■ Stated goal
Extract the lines up to and including the one that contains "SPK_LO = [spikelet_lo(i) for i in range(5)]", starting with the first line of the entries below, and omit the pictures.

[Scene modeling code data]
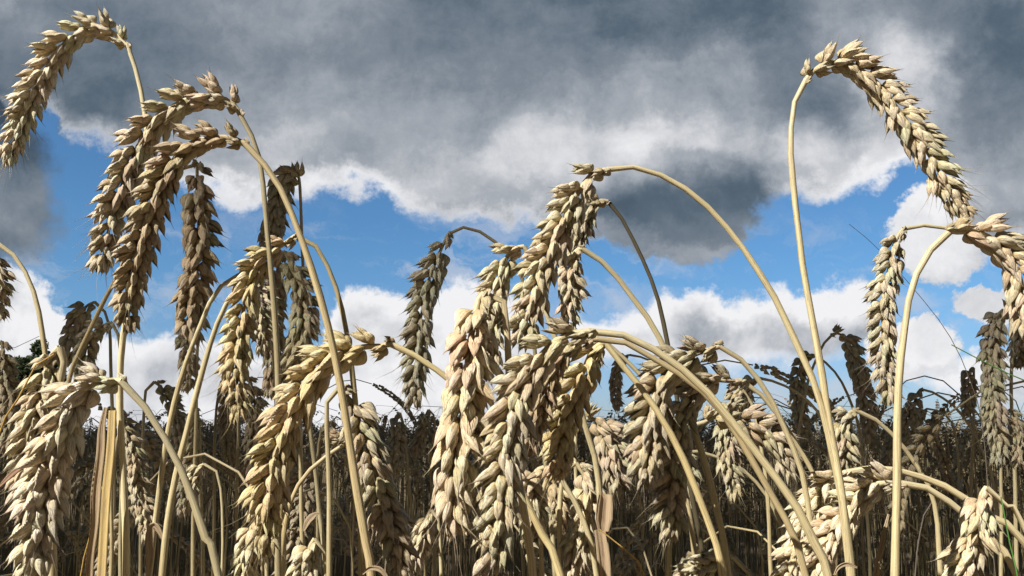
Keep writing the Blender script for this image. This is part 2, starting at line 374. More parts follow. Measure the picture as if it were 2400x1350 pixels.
SPK_AWN = [spikelet(300 + i, awnk=4.5) for i in range(5)]; SPK_AWN_MESH = [p.mesh("spikelet", HUSK) for p in SPK_AWN]
SPK_MID = [spikelet(200 + i, 7, 7, i % 2 == 0) for i in range(8)]
def spikelet_lo(seed):
    r = random.Random(seed); P = Piece()
    for sgn in (-1, 1):
        P.add(pod(.9, .2, 5, 5, .2, .06, .0, r=r), roty(sgn * .28) @ rotz(0 if sgn > 0 else PI), np.array([sgn * .08, 0, 0]))
    P.add(pod(.8, .2, 5, 5, .2, .06, .0, r=r), rotz(PI / 2), np.array([0, .04, .15]))
    return P
SPK_LO = [spikelet_lo(i) for i in range(5)]

def ear_layout(Pts, w, roll, r, view=None, gap=.255, theta=.53, compact=1.0):
    """positions and frames of the spikelets along an ear; yields (pos, 3x3 matrix with columns fan/outward/axis, size, terminal)"""
    n = 60; P, s = resample(Pts, n); Ltot = s[-1]
    T = unit(np.gradient(P, axis=0))
    k = max(6, int(round(Ltot / (gap * w)))); L = .79 * w
    for i in range(k):
        u = ((i + .5) / k) ** .92; idx = min(n - 1, int(u * (n - 1) * .97))
        p, t = P[idx], T[idx]
        N = unit((CAM - p) if view is None else view); N = unit(N - t * np.dot(N, t)); B = np.cross(t, N)
        sg = 1 if i % 2 else -1; q = abs(roll) if view is None else .4
        side = (sg > 0) == (roll < 0)                 # this row is seen from the side, the other hangs toward the standpoint
        a = (.02 + .3 * q if side else .34 + .85 * q) + r.uniform(-.14, .14) + .12 * math.sin(u * 5 + roll * 9)
        R = math.cos(a) * B * sg + math.sin(a) * N
        if view is not None: a = roll + r.uniform(-.1, .1); R = (math.cos(a) * B + math.sin(a) * N) * sg
        grow = min(1.0, .50 + u * 3.2) * (1 - .22 * max(0, u - .72) / .28) * r.uniform(.90, 1.08)
        th = (theta * (1.14 if side else .80) + r.uniform(-.09, .09)) * (1 - .35 * max(0, u - .8) / .2)
        ax = unit(t * math.cos(th) + R * math.sin(th)); F = unit(np.cross(R, ax)); O = np.cross(ax, F)
        tw = r.uniform(-.28, .28); F2 = F * math.cos(tw) + O * math.sin(tw); O2 = np.cross(ax, F2)
        yield p + R * .055 * w, np.stack([F2, O2, ax], 1), L * grow, u
    t = T[-1]; N = unit(np.cross(t, np.array([.3, .8, .1]))); F = np.cross(N, t)
    yield P[-4], np.stack([F, N, t], 1), L * .72, 1.0

def link(o, parent=None):
    COL.objects.link(o)
    if parent is not None: o.parent = parent
    return o
def mkobj(name, mesh, parent=None, loc=None):
    o = bpy.data.objects.new(name, mesh)
    if loc is not None: o.location = loc
    return link(o, parent)
def root(name, loc, label, cat, group=None):
    o = bpy.data.objects.new(name, None); o.empty_display_size = .02; o.location = loc; link(o)
    o["label"] = label; o["category"] = cat
    if group: o["group"] = group
    return o

def to_ground(P, y_to=None, r=random):
    """carry a traced stem on down to the soil, straightening as it goes"""
    P = [np.array(p) for p in P]; d = unit(P[-1] - P[-2]); d = unit(d + np.array([0, 0, -.15]))
    while P[-1][2] > .03:
        st = min(.09, P[-1][2] - .0)
        d = unit(d * .72 + np.array([0, .05, -1]) * .28)
        nxt = P[-1] + d * st
        if nxt[2] < -.01: nxt = P[-1] + d * (P[-1][2] / max(.05, -d[2]))
        P.append(nxt)
    P[-1][2] = -.005
    return P
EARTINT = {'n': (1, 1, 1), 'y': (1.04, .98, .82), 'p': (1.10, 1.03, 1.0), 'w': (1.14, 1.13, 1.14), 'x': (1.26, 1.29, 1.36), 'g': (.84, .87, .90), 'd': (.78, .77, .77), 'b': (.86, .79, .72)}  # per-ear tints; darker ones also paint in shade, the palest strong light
plants = {}
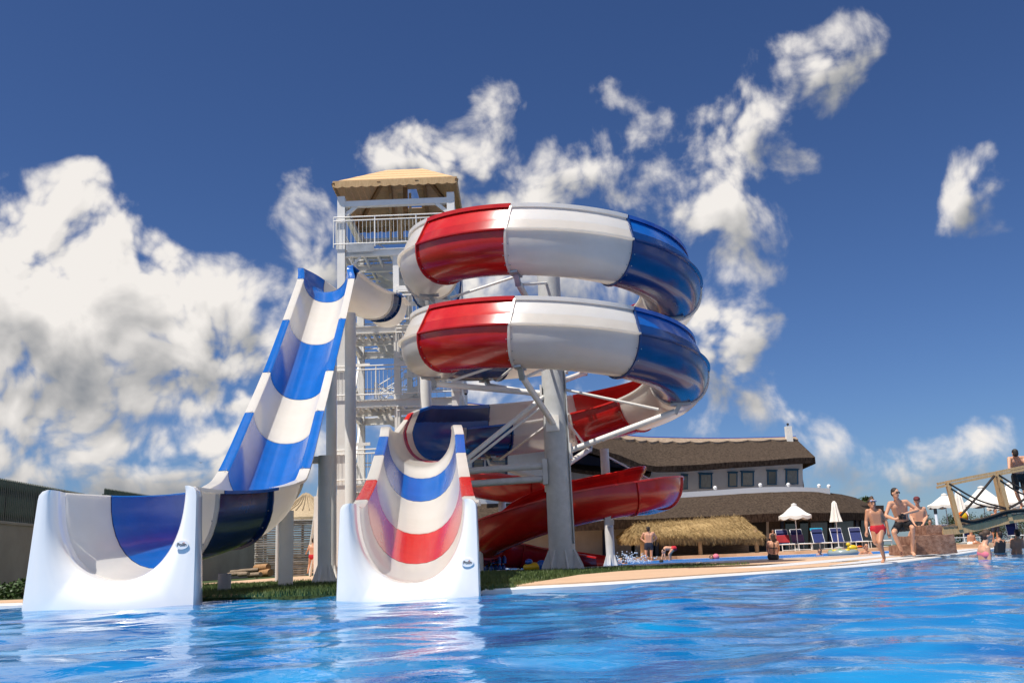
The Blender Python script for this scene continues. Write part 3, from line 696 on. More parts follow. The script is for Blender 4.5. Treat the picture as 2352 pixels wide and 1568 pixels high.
# --- small red slide
redsl = thing('red_slide', (3.0, 27, .05), 'low all-red children\'s water slide curling behind the central column', 'water slide')
ctl = [(1050, 1076, 32.5), (1110, 1084, 31), (1180, 1092, 30.2), (1260, 1099, 29.8), (1350, 1106, 29.5), (1420, 1116, 29.2), (1475, 1116, 28.7), (1512, 1106, 27.8), (1518, 1096, 26.8), (1488, 1098, 26.0),
       (1440, 1108, 25.6), (1360, 1122, 25.4), (1280, 1140, 25.4), (1210, 1162, 25.5), (1150, 1187, 25.9), (1116, 1211, 26.7), (1122, 1232, 27.7), (1160, 1243, 28.3), (1220, 1252, 28.5), (1290, 1263, 28.4), (1345, 1271, 28.2), (1386, 1278, 28.0)]
tail = catmull([W(*c) for c in ctl], 6)
rp = make_path(tail, .54, lambda k: .82 if k < .76 else .82-.48*(k-.76)/.24, 0, lambda k: 0.)
for i in range(len(tail)):                       # the outside wall stands up in the bends
    k = i/(len(tail)-1); rp.eR[i] = .34*max(0, min(1, (k-.28)/.08, (.80-k)/.08))
cs = [0, 16, 32, 48, 60, 74, 90, 106, len(tail)-1]
for i in range(len(cs)-1):
    flume(redsl, rp, cs[i], cs[i+1], red_gel)
    if i: joint(redsl, rp, cs[i], red_gel, bolts=False)
xr = W(1398, 1200, 27.4).x
post(redsl, xr, 27.4, .05, 3.35, .125)
t_ = rp.P[66]; q = MB(); q.beam((xr, 27.3, 1.22), (t_.x+.45, t_.y-.1, 1.22), .12, .12); q.box((t_.x+.35, t_.y-.1, 1.30), (.16, .2, .3)); q.build('support_arm', steel_g, redsl)
q = MB(); q.tube([(xr+.1, 27.4, 3.12), rp.P[40]+V((0, 0, .05))], .03, 8); q.build('tie_rod', steel_w, redsl, smooth=True)
t_ = rp.P[48]; q = MB(); q.beam((t_.x-.1, t_.y, t_.z-.78), (t_.x-1.5, t_.y+.4, t_.z-.82), .10, .12); q.build('support_arm', steel_w, redsl)
xr2 = W(1152, 1120, 31.5).x; post(redsl, xr2, 31.5, .05, 2.6, .12)
xr3 = W(1105, 1290, 26.2).x; post(redsl, xr3, 26.2, .05, .62, .06, base=False)

# ------------------------------------------------------------------ slide tower
TX0, TX1, TY0, TY1 = -5.80, -1.80, 31.0, 35.2
tower = thing('slide_tower', ((TX0+TX1)/2, 33, .05), 'tall white steel slide tower with zigzag stairs and a raw timber hipped roof', 'tower')
LV = [2.95, 5.70, 8.20, 10.90]
xm = W(917, 700, 32).x
for x, y in ((TX0+.12, TY0+.12), (TX1-.12, TY0+.12), (TX0+.12, TY1-.12), (TX1-.12, TY1-.12), (xm, TY0+.25), (xm, TY1-.2)):
    top = 12.75 if x in (TX0+.12, TX1-.12) else 10.8
    q = MB(); w_ = .26 if top > 11 else .2
    q.box((x, y-w_*.42, (top+.05)/2), (w_, .03, top)); q.box((x, y+w_*.42, (top+.05)/2), (w_, .03, top)); q.box((x, y, (top+.05)/2), (.03, w_*.8, top))
    q.build('post', steel_w, tower)
MB().box((xm-1.15, 33.2, 1.32), (3.2, 3.9, 2.6)).build('base_block', plaster, tower)
def railing(p, q_, h=1.08, name='railing', step=.13, gap=0):
    p, q_ = V(p), V(q_); d = q_-p; n_ = max(1, round(d.length/1.4)); mb = MB()
    up = V((0, 0, 1))
    for z in (h, h-.13, .12): mb.tube([p+up*z, q_+up*z], .022, 7)
    for k in range(n_+1): mb.tube([p+d*(k/n_), p+d*(k/n_)+up*h], .02, 7)
    o = mb.build(name, steel_w, tower, smooth=True)
    nb = int(d.length/step)
    me_ = MB().tube([(0, 0, .12), (0, 0, h-.13)], .0075, 5).mesh('baluster', steel_w)
    copies('baluster', me_, o, [p+d*((k+.5)/nb) for k in range(nb)])
    return o
for li, z in enumerate(LV):
    for a, b in (((TX0, TY0+.12), (TX1, TY0+.12)), ((TX0, TY1-.12), (TX1, TY1-.12)), ((TX0+.12, TY0+.2), (TX0+.12, TY1-.2)), ((TX1-.12, TY0+.2), (TX1-.12, TY1-.2)), ((TX0+.2, TY0+1.9), (TX1-.2, TY0+1.9))):
        q = MB(); A = V((a[0], a[1], z-.17)); B = V((b[0], b[1], z-.17)); d = (B-A).normalized(); sd = V((-d.y, d.x, 0))
        q.beam(A+V((0, 0, .115)), B+V((0, 0, .115)), .15, .02); q.beam(A-V((0, 0, .115)), B-V((0, 0, .115)), .15, .02); q.beam(A, B, .02, .21)
        q.build('floor_beam', steel_w, tower)
    # joists and open grating over part of the floor
    x_end = TX1-.25 if li in (3,) else xm+.2
    y_end = TY0+1.9 if li < 3 else TY1-.3
    for k in range(8):
        x = TX0+.35+k*(x_end-TX0-.5)/7
        q = MB(); q.box((x, (TY0+y_end)/2+.1, z-.10), (.07, y_end-TY0-.2, .12)); q.build('joist', steel_w, tower)
    gm_ = MB()
    for k in range(int((y_end-TY0-.3)/.42)+1):
        y = TY0+.28+k*.42; gm_.box(((TX0+x_end)/2, y, z-.012), (x_end-TX0-.45, .2, .02))
    gm_.build('grating', galv, tower, kind='stuff')
    fr = [(TX0-.12, TY0-.08), (TX1+.1, TY0-.08)]
    if li == 2: railing((xm+.1, TY0-.08, z), (-2.95, TY0-.08, z))
    elif li == 3: railing((*fr[0], z), (*fr[1], z))
    else: railing((*fr[0], z), (*fr[1], z))
    railing((TX0-.05, TY0+.1, z), (TX0-.05, TY1-.1, z)); railing((TX1+.05, TY0+.1, z), (TX1+.05, TY1-.1, z))
    railing((TX0, TY1+.05, z), (TX1, TY1+.05, z), step=.3)
    if li == 3:
        q = MB(); q.box((-5.0, TY0-.10, z-.05), (.9, .03, .28)); q.build('kick_plate', galv, tower)
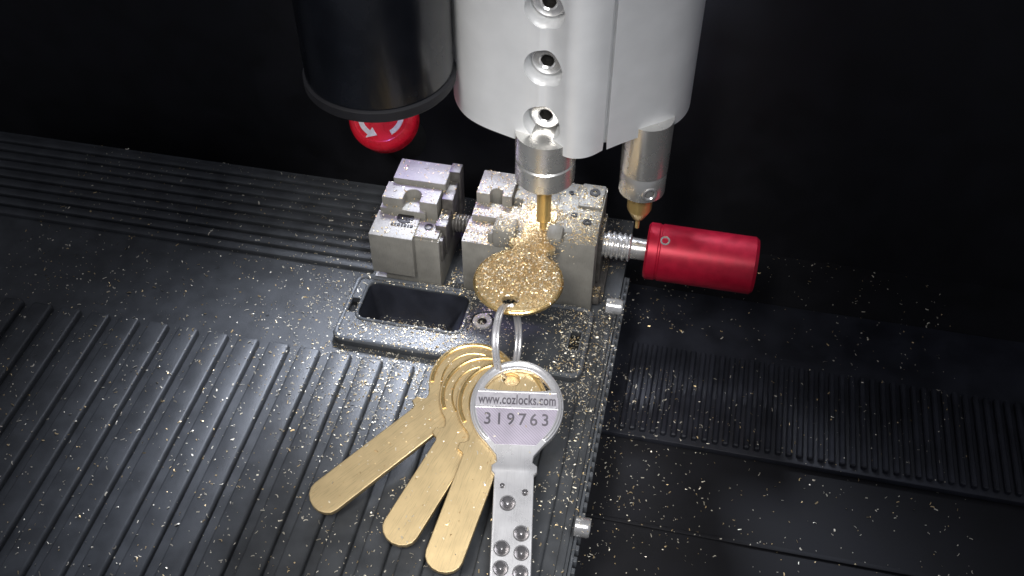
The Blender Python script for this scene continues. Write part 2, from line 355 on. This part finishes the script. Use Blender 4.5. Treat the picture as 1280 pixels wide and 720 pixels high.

■ Response below
Keep writing the Blender script for this image. This is part 2, starting at line 374. More parts follow. Measure the picture as if it were 2400x1350 pixels.
SPK_AWN = [spikelet(300 + i, awnk=4.5) for i in range(5)]; SPK_AWN_MESH = [p.mesh("spikelet", HUSK) for p in SPK_AWN]
SPK_MID = [spikelet(200 + i, 7, 7, i % 2 == 0) for i in range(8)]
def spikelet_lo(seed):
    r = random.Random(seed); P = Piece()
    for sgn in (-1, 1):
        P.add(pod(.9, .2, 5, 5, .2, .06, .0, r=r), roty(sgn * .28) @ rotz(0 if sgn > 0 else PI), np.array([sgn * .08, 0, 0]))
    P.add(pod(.8, .2, 5, 5, .2, .06, .0, r=r), rotz(PI / 2), np.array([0, .04, .15]))
    return P
SPK_LO = [spikelet_lo(i) for i in range(5)]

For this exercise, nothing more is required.